説明書では、軸受けをφ2.5mmのリーマーか油目丸ヤスリでさらい、塗装をはがすように書かれています。方法は色々ですがともかく、本当に滑らかに転がるようにならないと、振動で動輪のどれかがいつもわずかに浮く状態になり、集電性能まで悪くなります。

リニューアル品は車輪を簡単に外せるので、軸受けを何度でも調整し直せます(どんどん削ってしまったらダメですが)。

動輪の圧入

動輪にはスペーサーなどを挟まず、単にギヤ軸に圧入すればOKです。

動輪のはめこみ

動輪を車輪座の軸受けに入れ、片側に寄せてギヤを噛み合わせてから、車輪押さえを車輪座と車輪の隙間に差し込んで取り付けます。

レールに乗せてカタカタいうようなら、4つの車軸が平行になっていないので、左右のメカステーのネジを少し緩めて上からレールに軽く押し当て、締め直します。

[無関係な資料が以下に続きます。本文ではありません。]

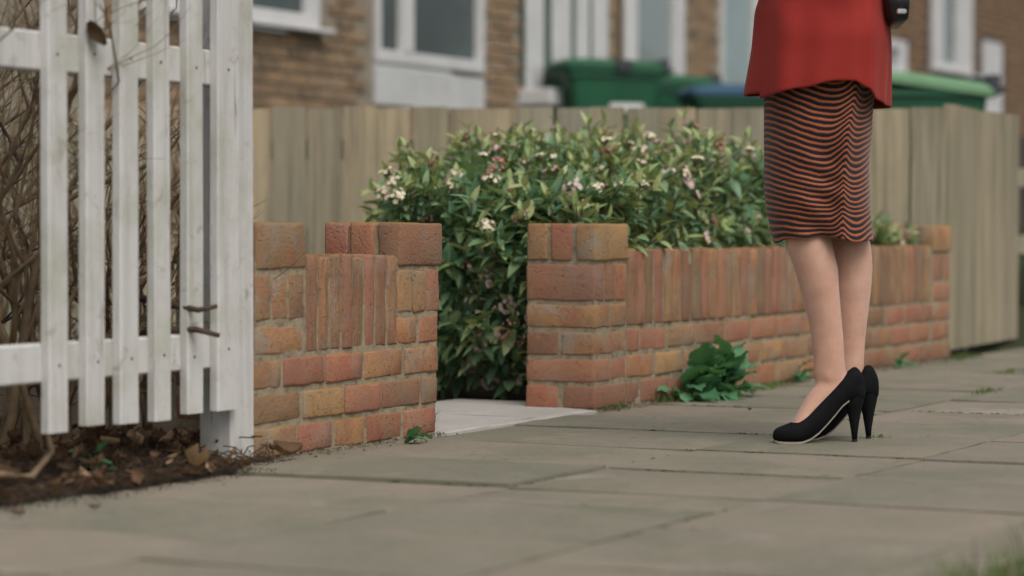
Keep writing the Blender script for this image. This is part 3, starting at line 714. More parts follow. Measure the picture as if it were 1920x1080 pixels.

輪心の取り付け、ロッド類の取り付け要領は旧製品と同じです。ただリニューアル第一弾製品は旧製品に比べて動輪の左右移動が大きいので、第一動輪クランクピンとスライドバー、クロスヘッドとの干渉がとても起きやすいです。 私は仕方なくスライドバーを外側に押し広げるようにしていますが、あまり格好のいいものではありません(説明書のとおりに組んだ場合ですが、リニューアル第二弾の三菱茶志内9217号では動輪の左右移動量が減っていました)。また新旧によらずスライドバーの後ろは宙ぶらりんのため、取り扱いの際に曲げたりしないよう要注意です。